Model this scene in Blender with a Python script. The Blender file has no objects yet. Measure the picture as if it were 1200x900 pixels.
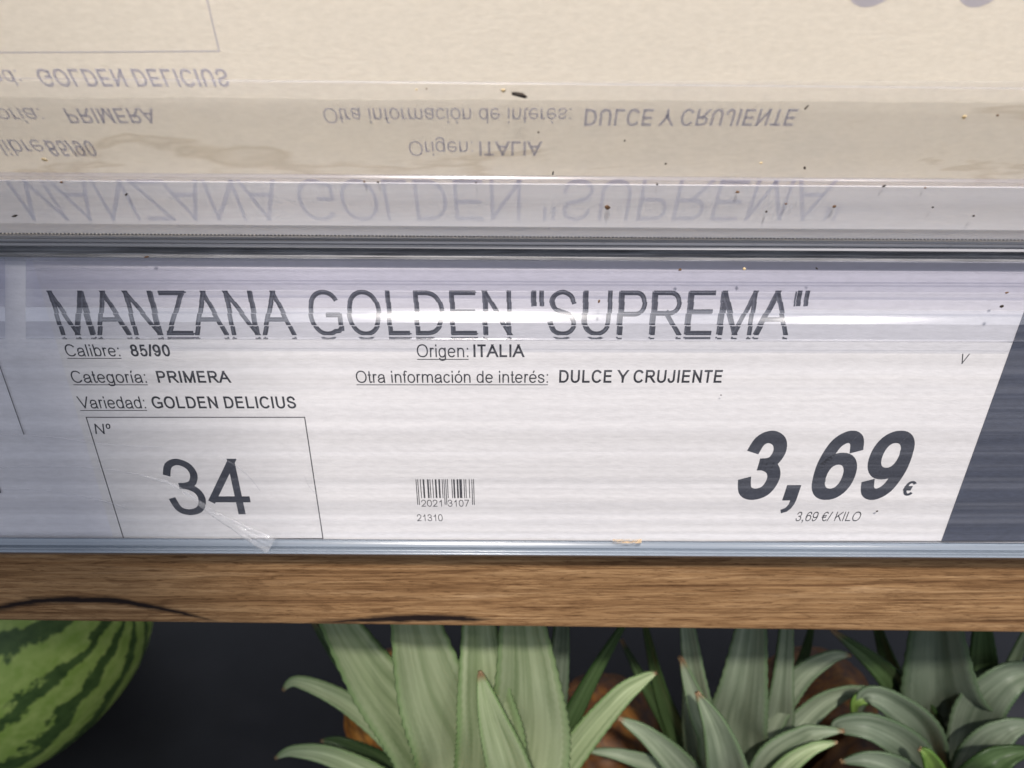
import bpy, bmesh, math, random
from mathutils import Vector, Matrix, noise

S = bpy.context.scene
COL = S.collection
R = math.radians
random.seed(7)

# ------------------------------------------------------------------ camera
FPX = 900.0                      # focal length in pixels of a 1200 x 900 frame
PITCH = R(40.0)                  # looking down at the shelf edge
FWD = Vector((0, math.cos(PITCH), -math.sin(PITCH)))
UPV = Vector((0, math.sin(PITCH), math.cos(PITCH)))
RGT = Vector((1, 0, 0))
HINGE = Vector((0, 0, 1.0))      # the fold of the holder, in the world


def ray(px, py):
    return FWD + RGT * ((px - 600) / FPX) - UPV * ((py - 450) / FPX)


CAM = HINGE - ray(600, 292) * 0.159

cam_d = bpy.data.cameras.new("camera")
cam_d.sensor_width = 36
cam_d.lens = 27
cam_d.clip_start = 0.01
cam_d.clip_end = 100
cam_d.dof.use_dof = True
cam_d.dof.focus_distance = 0.176
cam_d.dof.aperture_fstop = 20
cam = bpy.data.objects.new("camera", cam_d)
COL.objects.link(cam)
cam.location = CAM
cam.rotation_euler = (math.pi / 2 - PITCH, 0, 0)
S.camera = cam

S.render.engine = 'CYCLES'
S.cycles.use_denoising = True
S.cycles.max_bounces = 10
S.cycles.transparent_max_bounces = 16
S.cycles.caustics_reflective = False
S.cycles.caustics_refractive = False
S.view_settings.view_transform = 'Standard'
S.view_settings.look = 'None'
S.view_settings.exposure = 0
S.view_settings.gamma = 1

# ------------------------------------------------------------------ light of the shop
W = bpy.data.worlds.new("World")
S.world = W
W.use_nodes = True
wn = W.node_tree
wn.nodes.clear()
w_out = wn.nodes.new('ShaderNodeOutputWorld')
w_bg = wn.nodes.new('ShaderNodeBackground')
w_tc = wn.nodes.new('ShaderNodeTexCoord')
w_sep = wn.nodes.new('ShaderNodeSeparateXYZ')
w_map = wn.nodes.new('ShaderNodeMapRange')
w_map.inputs['From Min'].default_value = -1
w_map.inputs['From Max'].default_value = 1
w_ramp = wn.nodes.new('ShaderNodeValToRGB')
w_ramp.color_ramp.elements[0].position = 0.25
w_ramp.color_ramp.elements[0].color = (0.07, 0.073, 0.085, 1)
w_ramp.color_ramp.elements[1].position = 0.9
w_ramp.color_ramp.elements[1].color = (0.95, 1.0, 1.15, 1)
e = w_ramp.color_ramp.elements.new(0.52)
e.color = (0.40, 0.42, 0.48, 1)
wn.links.new(w_tc.outputs['Generated'], w_sep.inputs[0])
wn.links.new(w_sep.outputs['Z'], w_map.inputs['Value'])
wn.links.new(w_map.outputs[0], w_ramp.inputs[0])
wn.links.new(w_ramp.outputs[0], w_bg.inputs['Color'])
w_bg.inputs['Strength'].default_value = 0.76
wn.links.new(w_bg.outputs[0], w_out.inputs['Surface'])


def spot(name, loc, target, power, colour, half, blend, radius):
    l = bpy.data.lights.new(name, 'SPOT')
    l.energy = power
    l.color = colour
    l.spot_size = 2 * half
    l.spot_blend = blend
    l.shadow_soft_size = radius
    o = bpy.data.objects.new(name, l)
    COL.objects.link(o)
    o.location = loc
    o.rotation_euler = (Vector(target) - Vector(loc)).to_track_quat('-Z', 'Y').to_euler()
    return o


def area(name, loc, target, power, colour, sx, sy):
    l = bpy.data.lights.new(name, 'AREA')
    l.energy = power
    l.color = colour
    l.shape = 'RECTANGLE'
    l.size, l.size_y = sx, sy
    o = bpy.data.objects.new(name, l)
    COL.objects.link(o)
    o.location = loc
    o.rotation_euler = (Vector(target) - Vector(loc)).to_track_quat('-Z', 'Y').to_euler()
    return o


# two ceiling spots behind the photographer, and a backlight added to brighten the flap
KEY_DIR = Vector((-0.045, -math.cos(R(62)), math.sin(R(62))))
KEY = HINGE + KEY_DIR * 1.5
KEY_L = spot("ceiling_spot", KEY, (0.286, 0.0, 0.955), 132, (1.0, 0.92, 0.85), R(13.3), 0.012, 0.035)
SIDE_DIR = Vector((0.48, -math.cos(R(58)), math.sin(R(58))))
SIDE_L = spot("ceiling_spot", HINGE + SIDE_DIR * 1.5, (0.03, 0.0, 0.93), 15, (1.0, 0.93, 0.86), R(30), 0.5, 0.035)
BACK_L = area("added_flap_backlight", (0.0, 0.55, 1.75), (0, 0, 1.08), 23.0, (1.0, 0.945, 0.845), 0.9, 0.3)

# ------------------------------------------------------------------ planes seen through the lens


class Plane:
    """a plane through the hinge line; `down` is its direction below the horizontal"""

    def __init__(self, deg, origin=HINGE):
        a = R(deg)
        self.o = Vector(origin)
        self.down = Vector((0, math.cos(a), -math.sin(a)))
        self.n = Vector((0, -math.sin(a), -math.cos(a)))
        if self.n.y > 0:
            self.n = -self.n

    def at(self, px, py, n=0.0):
        """the point of the plane, n metres proud of it, that lies on this line of sight"""
        r = ray(px, py)
        o = self.o + self.n * n
        t = (o - CAM).dot(self.n) / r.dot(self.n)
        return CAM + r * t

    def sd(self, px, py, n=0.0):
        p = self.at(px, py, n) - self.o
        return p.x, p.dot(self.down)

    def pos(self, s, d, n=0.0):
        return self.o + Vector((s, 0, 0)) + self.down * d + self.n * n


LAB = Plane(101)                 # the label leans back a little
FLAP = Plane(74)                 # the flap above leans towards the viewer

# ------------------------------------------------------------------ materials


def mat(name):
    m = bpy.data.materials.new(name)
    m.use_nodes = True
    nt = m.node_tree
    nt.nodes.clear()
    out = nt.nodes.new('ShaderNodeOutputMaterial')
    return m, nt, out


def node(nt, typ, **kw):
    n = nt.nodes.new(typ)
    for k, v in kw.items():
        setattr(n, k, v)
    return n


def bsdf(nt, out, col, rough=0.5, spec=0.5, **kw):
    b = nt.nodes.new('ShaderNodeBsdfPrincipled')
    b.inputs['Base Color'].default_value = (*col, 1)
    b.inputs['Roughness'].default_value = rough
    b.inputs['Specular IOR Level'].default_value = spec
    for k, v in kw.items():
        b.inputs[k.replace('_', ' ')].default_value = v
    nt.links.new(b.outputs[0], out.inputs['Surface'])
    return b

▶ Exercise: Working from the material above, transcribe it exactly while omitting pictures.

▶ Solution to the exercise:
Model this scene in Blender with a Python script. The Blender file has no objects yet. Measure the picture as if it were 1200x900 pixels.
import bpy, bmesh, math, random
from mathutils import Vector, Matrix, noise

S = bpy.context.scene
COL = S.collection
R = math.radians
random.seed(7)

# ------------------------------------------------------------------ camera
FPX = 900.0                      # focal length in pixels of a 1200 x 900 frame
PITCH = R(40.0)                  # looking down at the shelf edge
FWD = Vector((0, math.cos(PITCH), -math.sin(PITCH)))
UPV = Vector((0, math.sin(PITCH), math.cos(PITCH)))
RGT = Vector((1, 0, 0))
HINGE = Vector((0, 0, 1.0))      # the fold of the holder, in the world


def ray(px, py):
    return FWD + RGT * ((px - 600) / FPX) - UPV * ((py - 450) / FPX)


CAM = HINGE - ray(600, 292) * 0.159

cam_d = bpy.data.cameras.new("camera")
cam_d.sensor_width = 36
cam_d.lens = 27
cam_d.clip_start = 0.01
cam_d.clip_end = 100
cam_d.dof.use_dof = True
cam_d.dof.focus_distance = 0.176
cam_d.dof.aperture_fstop = 20
cam = bpy.data.objects.new("camera", cam_d)
COL.objects.link(cam)
cam.location = CAM
cam.rotation_euler = (math.pi / 2 - PITCH, 0, 0)
S.camera = cam

S.render.engine = 'CYCLES'
S.cycles.use_denoising = True
S.cycles.max_bounces = 10
S.cycles.transparent_max_bounces = 16
S.cycles.caustics_reflective = False
S.cycles.caustics_refractive = False
S.view_settings.view_transform = 'Standard'
S.view_settings.look = 'None'
S.view_settings.exposure = 0
S.view_settings.gamma = 1

# ------------------------------------------------------------------ light of the shop
W = bpy.data.worlds.new("World")
S.world = W
W.use_nodes = True
wn = W.node_tree
wn.nodes.clear()
w_out = wn.nodes.new('ShaderNodeOutputWorld')
w_bg = wn.nodes.new('ShaderNodeBackground')
w_tc = wn.nodes.new('ShaderNodeTexCoord')
w_sep = wn.nodes.new('ShaderNodeSeparateXYZ')
w_map = wn.nodes.new('ShaderNodeMapRange')
w_map.inputs['From Min'].default_value = -1
w_map.inputs['From Max'].default_value = 1
w_ramp = wn.nodes.new('ShaderNodeValToRGB')
w_ramp.color_ramp.elements[0].position = 0.25
w_ramp.color_ramp.elements[0].color = (0.07, 0.073, 0.085, 1)
w_ramp.color_ramp.elements[1].position = 0.9
w_ramp.color_ramp.elements[1].color = (0.95, 1.0, 1.15, 1)
e = w_ramp.color_ramp.elements.new(0.52)
e.color = (0.40, 0.42, 0.48, 1)
wn.links.new(w_tc.outputs['Generated'], w_sep.inputs[0])
wn.links.new(w_sep.outputs['Z'], w_map.inputs['Value'])
wn.links.new(w_map.outputs[0], w_ramp.inputs[0])
wn.links.new(w_ramp.outputs[0], w_bg.inputs['Color'])
w_bg.inputs['Strength'].default_value = 0.76
wn.links.new(w_bg.outputs[0], w_out.inputs['Surface'])


def spot(name, loc, target, power, colour, half, blend, radius):
    l = bpy.data.lights.new(name, 'SPOT')
    l.energy = power
    l.color = colour
    l.spot_size = 2 * half
    l.spot_blend = blend
    l.shadow_soft_size = radius
    o = bpy.data.objects.new(name, l)
    COL.objects.link(o)
    o.location = loc
    o.rotation_euler = (Vector(target) - Vector(loc)).to_track_quat('-Z', 'Y').to_euler()
    return o


def area(name, loc, target, power, colour, sx, sy):
    l = bpy.data.lights.new(name, 'AREA')
    l.energy = power
    l.color = colour
    l.shape = 'RECTANGLE'
    l.size, l.size_y = sx, sy
    o = bpy.data.objects.new(name, l)
    COL.objects.link(o)
    o.location = loc
    o.rotation_euler = (Vector(target) - Vector(loc)).to_track_quat('-Z', 'Y').to_euler()
    return o


# two ceiling spots behind the photographer, and a backlight added to brighten the flap
KEY_DIR = Vector((-0.045, -math.cos(R(62)), math.sin(R(62))))
KEY = HINGE + KEY_DIR * 1.5
KEY_L = spot("ceiling_spot", KEY, (0.286, 0.0, 0.955), 132, (1.0, 0.92, 0.85), R(13.3), 0.012, 0.035)
SIDE_DIR = Vector((0.48, -math.cos(R(58)), math.sin(R(58))))
SIDE_L = spot("ceiling_spot", HINGE + SIDE_DIR * 1.5, (0.03, 0.0, 0.93), 15, (1.0, 0.93, 0.86), R(30), 0.5, 0.035)
BACK_L = area("added_flap_backlight", (0.0, 0.55, 1.75), (0, 0, 1.08), 23.0, (1.0, 0.945, 0.845), 0.9, 0.3)

# ------------------------------------------------------------------ planes seen through the lens


class Plane:
    """a plane through the hinge line; `down` is its direction below the horizontal"""

    def __init__(self, deg, origin=HINGE):
        a = R(deg)
        self.o = Vector(origin)
        self.down = Vector((0, math.cos(a), -math.sin(a)))
        self.n = Vector((0, -math.sin(a), -math.cos(a)))
        if self.n.y > 0:
            self.n = -self.n

    def at(self, px, py, n=0.0):
        """the point of the plane, n metres proud of it, that lies on this line of sight"""
        r = ray(px, py)
        o = self.o + self.n * n
        t = (o - CAM).dot(self.n) / r.dot(self.n)
        return CAM + r * t

    def sd(self, px, py, n=0.0):
        p = self.at(px, py, n) - self.o
        return p.x, p.dot(self.down)

    def pos(self, s, d, n=0.0):
        return self.o + Vector((s, 0, 0)) + self.down * d + self.n * n


LAB = Plane(101)                 # the label leans back a little
FLAP = Plane(74)                 # the flap above leans towards the viewer

# ------------------------------------------------------------------ materials


def mat(name):
    m = bpy.data.materials.new(name)
    m.use_nodes = True
    nt = m.node_tree
    nt.nodes.clear()
    out = nt.nodes.new('ShaderNodeOutputMaterial')
    return m, nt, out


def node(nt, typ, **kw):
    n = nt.nodes.new(typ)
    for k, v in kw.items():
        setattr(n, k, v)
    return n


def bsdf(nt, out, col, rough=0.5, spec=0.5, **kw):
    b = nt.nodes.new('ShaderNodeBsdfPrincipled')
    b.inputs['Base Color'].default_value = (*col, 1)
    b.inputs['Roughness'].default_value = rough
    b.inputs['Specular IOR Level'].default_value = spec
    for k, v in kw.items():
        b.inputs[k.replace('_', ' ')].default_value = v
    nt.links.new(b.outputs[0], out.inputs['Surface'])
    return b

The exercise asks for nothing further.